**EXERCISE:** Show every line containing "that" by copying it.

[Begin MATERIAL FOR THIS EXERCISE]

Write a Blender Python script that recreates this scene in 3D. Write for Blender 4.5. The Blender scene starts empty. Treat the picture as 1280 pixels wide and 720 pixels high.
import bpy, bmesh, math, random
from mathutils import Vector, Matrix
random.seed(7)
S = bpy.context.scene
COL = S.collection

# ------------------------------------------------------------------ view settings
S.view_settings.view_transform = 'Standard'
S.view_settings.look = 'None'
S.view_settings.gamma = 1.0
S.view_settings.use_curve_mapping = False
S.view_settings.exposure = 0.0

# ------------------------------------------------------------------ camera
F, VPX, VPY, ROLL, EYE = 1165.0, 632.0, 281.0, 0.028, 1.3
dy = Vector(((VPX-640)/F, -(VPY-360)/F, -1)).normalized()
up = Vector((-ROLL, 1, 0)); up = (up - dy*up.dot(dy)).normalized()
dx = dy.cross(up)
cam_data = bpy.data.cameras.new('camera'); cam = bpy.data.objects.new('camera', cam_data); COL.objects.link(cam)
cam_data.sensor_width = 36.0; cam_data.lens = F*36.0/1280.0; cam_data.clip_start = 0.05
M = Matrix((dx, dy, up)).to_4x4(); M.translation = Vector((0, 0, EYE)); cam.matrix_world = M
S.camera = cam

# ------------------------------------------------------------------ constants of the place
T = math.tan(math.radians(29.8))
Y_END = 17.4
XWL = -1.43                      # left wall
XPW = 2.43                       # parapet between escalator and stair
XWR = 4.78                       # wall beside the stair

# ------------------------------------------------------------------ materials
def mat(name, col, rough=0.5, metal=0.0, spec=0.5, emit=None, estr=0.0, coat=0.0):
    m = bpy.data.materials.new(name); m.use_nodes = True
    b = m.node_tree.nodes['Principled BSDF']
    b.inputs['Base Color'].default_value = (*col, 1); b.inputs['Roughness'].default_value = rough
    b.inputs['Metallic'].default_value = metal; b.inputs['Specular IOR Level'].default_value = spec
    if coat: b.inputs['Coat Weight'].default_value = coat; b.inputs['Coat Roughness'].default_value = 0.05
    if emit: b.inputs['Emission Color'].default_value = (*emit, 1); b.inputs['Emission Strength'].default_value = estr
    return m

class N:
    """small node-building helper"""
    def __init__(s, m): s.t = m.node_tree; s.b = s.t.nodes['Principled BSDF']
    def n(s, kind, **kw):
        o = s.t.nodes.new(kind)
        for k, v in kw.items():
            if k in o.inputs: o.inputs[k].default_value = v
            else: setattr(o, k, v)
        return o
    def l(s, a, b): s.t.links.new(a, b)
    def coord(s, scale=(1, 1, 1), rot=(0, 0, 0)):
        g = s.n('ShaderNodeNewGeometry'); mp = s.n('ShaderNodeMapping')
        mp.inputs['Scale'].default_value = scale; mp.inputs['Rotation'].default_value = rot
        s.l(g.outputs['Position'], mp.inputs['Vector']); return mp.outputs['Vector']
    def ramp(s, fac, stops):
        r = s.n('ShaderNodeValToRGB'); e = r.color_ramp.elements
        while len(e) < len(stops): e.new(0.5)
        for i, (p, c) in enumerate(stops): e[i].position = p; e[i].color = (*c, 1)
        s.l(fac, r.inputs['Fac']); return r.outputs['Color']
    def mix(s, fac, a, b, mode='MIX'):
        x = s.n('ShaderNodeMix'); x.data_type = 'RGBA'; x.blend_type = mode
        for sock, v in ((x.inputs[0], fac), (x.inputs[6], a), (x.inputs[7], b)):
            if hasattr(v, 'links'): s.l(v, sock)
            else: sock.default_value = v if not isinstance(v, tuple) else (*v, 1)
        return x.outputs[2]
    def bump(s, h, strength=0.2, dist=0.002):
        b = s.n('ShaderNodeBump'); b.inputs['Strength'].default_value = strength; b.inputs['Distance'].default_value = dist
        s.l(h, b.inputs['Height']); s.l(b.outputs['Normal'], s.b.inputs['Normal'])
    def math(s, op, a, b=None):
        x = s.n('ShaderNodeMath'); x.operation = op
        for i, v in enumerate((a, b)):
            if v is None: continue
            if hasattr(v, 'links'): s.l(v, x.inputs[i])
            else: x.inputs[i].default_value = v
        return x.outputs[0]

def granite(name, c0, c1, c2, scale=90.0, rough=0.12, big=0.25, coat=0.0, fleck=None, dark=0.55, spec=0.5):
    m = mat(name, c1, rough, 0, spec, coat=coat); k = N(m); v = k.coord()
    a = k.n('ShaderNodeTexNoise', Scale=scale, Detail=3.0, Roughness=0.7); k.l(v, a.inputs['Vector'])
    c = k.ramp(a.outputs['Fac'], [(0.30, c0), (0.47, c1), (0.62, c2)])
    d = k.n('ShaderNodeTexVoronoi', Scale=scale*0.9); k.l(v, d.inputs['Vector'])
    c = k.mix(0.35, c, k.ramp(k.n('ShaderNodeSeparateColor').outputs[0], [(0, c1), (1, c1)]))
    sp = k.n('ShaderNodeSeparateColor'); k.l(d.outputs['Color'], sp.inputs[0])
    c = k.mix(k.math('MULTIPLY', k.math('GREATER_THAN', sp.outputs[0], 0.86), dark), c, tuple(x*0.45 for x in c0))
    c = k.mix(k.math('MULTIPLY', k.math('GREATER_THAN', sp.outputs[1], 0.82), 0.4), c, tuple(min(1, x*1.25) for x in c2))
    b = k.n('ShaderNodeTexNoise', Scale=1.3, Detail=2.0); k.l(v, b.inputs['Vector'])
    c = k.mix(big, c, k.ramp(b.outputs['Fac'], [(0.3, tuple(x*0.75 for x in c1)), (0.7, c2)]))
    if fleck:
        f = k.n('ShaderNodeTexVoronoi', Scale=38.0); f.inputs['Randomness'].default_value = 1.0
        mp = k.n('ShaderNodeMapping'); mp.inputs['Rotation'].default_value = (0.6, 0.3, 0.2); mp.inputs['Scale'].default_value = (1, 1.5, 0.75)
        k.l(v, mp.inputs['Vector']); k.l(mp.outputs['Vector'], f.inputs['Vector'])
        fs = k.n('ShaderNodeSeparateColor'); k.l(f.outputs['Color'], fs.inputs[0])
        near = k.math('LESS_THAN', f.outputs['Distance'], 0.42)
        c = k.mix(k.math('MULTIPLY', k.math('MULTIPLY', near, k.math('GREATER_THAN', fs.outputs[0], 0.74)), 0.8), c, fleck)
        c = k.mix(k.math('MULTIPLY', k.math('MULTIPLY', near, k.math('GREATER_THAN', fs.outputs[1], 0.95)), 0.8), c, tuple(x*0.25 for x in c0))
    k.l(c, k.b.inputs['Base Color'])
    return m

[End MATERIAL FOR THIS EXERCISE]
[Begin MATERIAL FOR THIS EXERCISE]

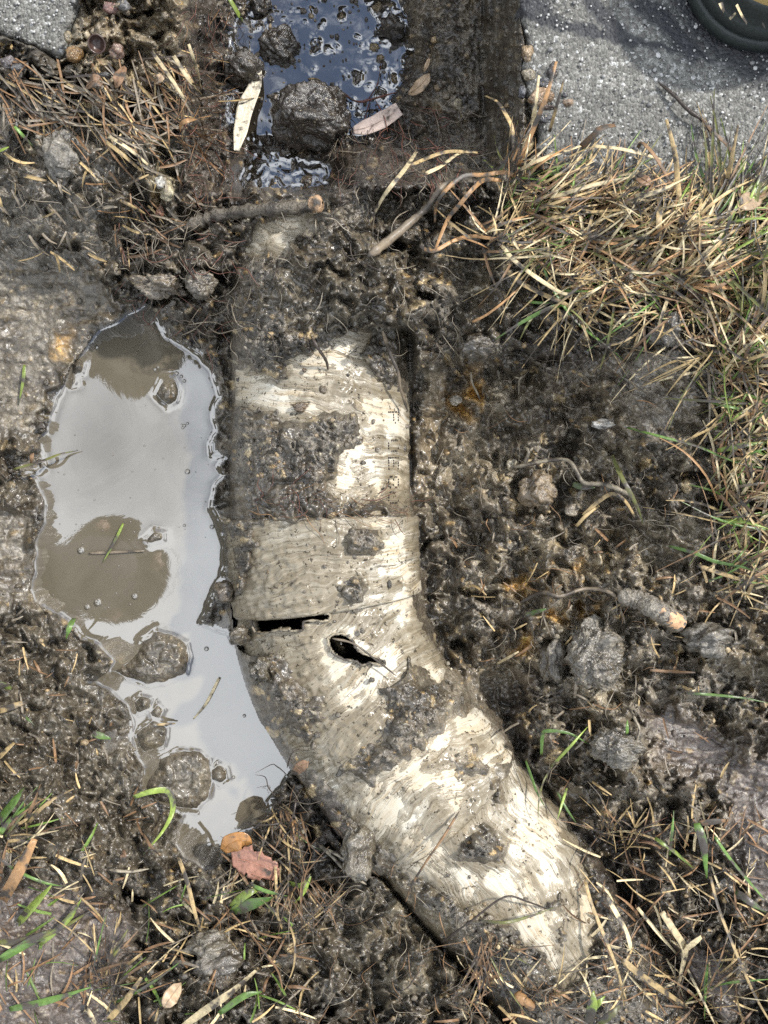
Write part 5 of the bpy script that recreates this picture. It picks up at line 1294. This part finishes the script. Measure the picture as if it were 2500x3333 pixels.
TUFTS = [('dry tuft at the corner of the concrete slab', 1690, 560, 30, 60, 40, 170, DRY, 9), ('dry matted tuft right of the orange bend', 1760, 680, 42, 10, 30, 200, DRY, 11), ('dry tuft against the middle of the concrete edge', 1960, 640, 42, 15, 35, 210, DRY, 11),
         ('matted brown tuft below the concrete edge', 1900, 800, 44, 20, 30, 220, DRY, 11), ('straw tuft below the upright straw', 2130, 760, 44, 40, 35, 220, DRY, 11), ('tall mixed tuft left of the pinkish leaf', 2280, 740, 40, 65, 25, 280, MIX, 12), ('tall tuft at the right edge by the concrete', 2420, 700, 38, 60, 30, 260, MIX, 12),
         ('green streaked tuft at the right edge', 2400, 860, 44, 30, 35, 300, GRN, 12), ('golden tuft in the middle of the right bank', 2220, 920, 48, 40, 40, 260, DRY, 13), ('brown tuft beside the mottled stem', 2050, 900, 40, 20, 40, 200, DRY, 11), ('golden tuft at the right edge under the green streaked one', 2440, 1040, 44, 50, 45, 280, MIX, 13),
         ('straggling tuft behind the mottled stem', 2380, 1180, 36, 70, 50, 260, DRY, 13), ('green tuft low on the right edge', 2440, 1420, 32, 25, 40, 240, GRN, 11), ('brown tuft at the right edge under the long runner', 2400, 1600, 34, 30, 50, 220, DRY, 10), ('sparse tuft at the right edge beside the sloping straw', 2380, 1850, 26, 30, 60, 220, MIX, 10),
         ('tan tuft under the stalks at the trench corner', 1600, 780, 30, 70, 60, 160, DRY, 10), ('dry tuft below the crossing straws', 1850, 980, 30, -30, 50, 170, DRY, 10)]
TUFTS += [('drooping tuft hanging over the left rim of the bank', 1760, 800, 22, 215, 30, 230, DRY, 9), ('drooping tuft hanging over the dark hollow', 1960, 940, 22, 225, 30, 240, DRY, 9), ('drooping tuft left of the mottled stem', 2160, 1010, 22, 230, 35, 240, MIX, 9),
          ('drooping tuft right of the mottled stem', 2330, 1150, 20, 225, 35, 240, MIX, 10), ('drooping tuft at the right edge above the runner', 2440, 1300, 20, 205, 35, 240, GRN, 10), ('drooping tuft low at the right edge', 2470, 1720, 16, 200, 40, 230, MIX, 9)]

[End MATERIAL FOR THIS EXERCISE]

**FINISHED EXERCISE:**
Write a Blender Python script that recreates this scene in 3D. Write for Blender 4.5. The Blender scene starts empty. Treat the picture as 1280 pixels wide and 720 pixels high.
Write part 5 of the bpy script that recreates this picture. It picks up at line 1294. This part finishes the script. Measure the picture as if it were 2500x3333 pixels.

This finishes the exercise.